The adjective krasslig is best translated into English as being under the weather or a little bit unwell. You’re not so sick that you’re stuck in bed all day, but you might have a bit of a cough or a headache and aren’t really feeling 100 percent.

Those with small children in Sweden will be well acquainted with this word, as it’s a good way of describing the grey area between when a child is definitely sick and needs to stay home, and when a child is not really sick enough to warrant staying home, but not really feeling their best either – especially when combined with the word små to make småkrasslig (a little bit under the weather).

A teacher might say when you pick up your child at the end of the school day that they have been a bit krasslig, so you might need to avvakta (watch and wait) and see if they should stay home the next day.

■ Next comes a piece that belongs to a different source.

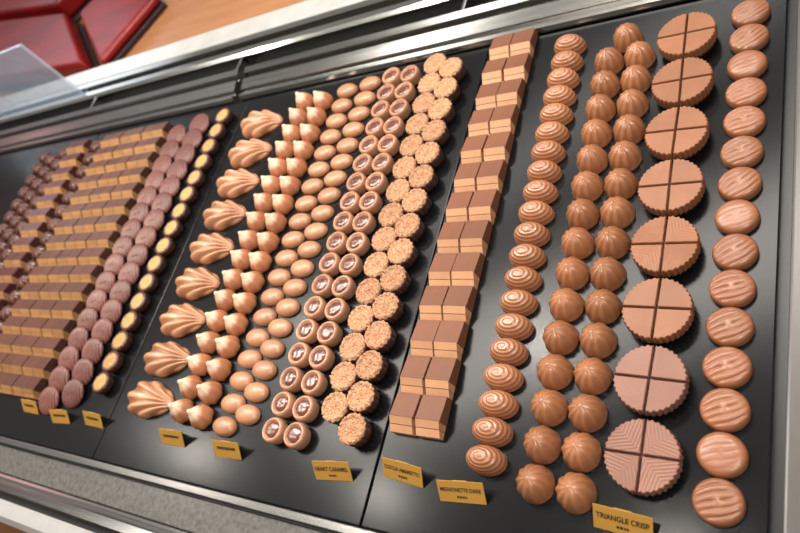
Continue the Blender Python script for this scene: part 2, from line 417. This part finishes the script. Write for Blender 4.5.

Usually, this means that if things get worse you should keep them at home, but if things are the same or better the next morning they can go back to school.

Adults who feel krasslig may opt to work from home instead of heading into the office, if they can.

As far as the etymology of krasslig is concerned, it probably comes from the verb att krassla, “to work slowly or with difficulty” or “to move yourself with difficulty”. You can also krassla on purpose, for example, at least historically, att krassla ihop something describes the act of putting something together slightly lazily and generally not doing a great job.

An example of something which has been put together badly or lazily in this way could be described as krassleri, while the person responsible for the botched job would be a krasslare. You’re not likely to hear it used in this sense today, though.

Example sentences

Jag känner mig lite krasslig i dag så jag tror jag hoppar filmen i kväll.

I feel a bit poorly today so I think I’ll skip the film tonight.

Hon är lite småkrasslig så det är nog bäst om ni kommer och hämtar henne.

She’s a bit ill so it’s probably for the best if you come and pick her up.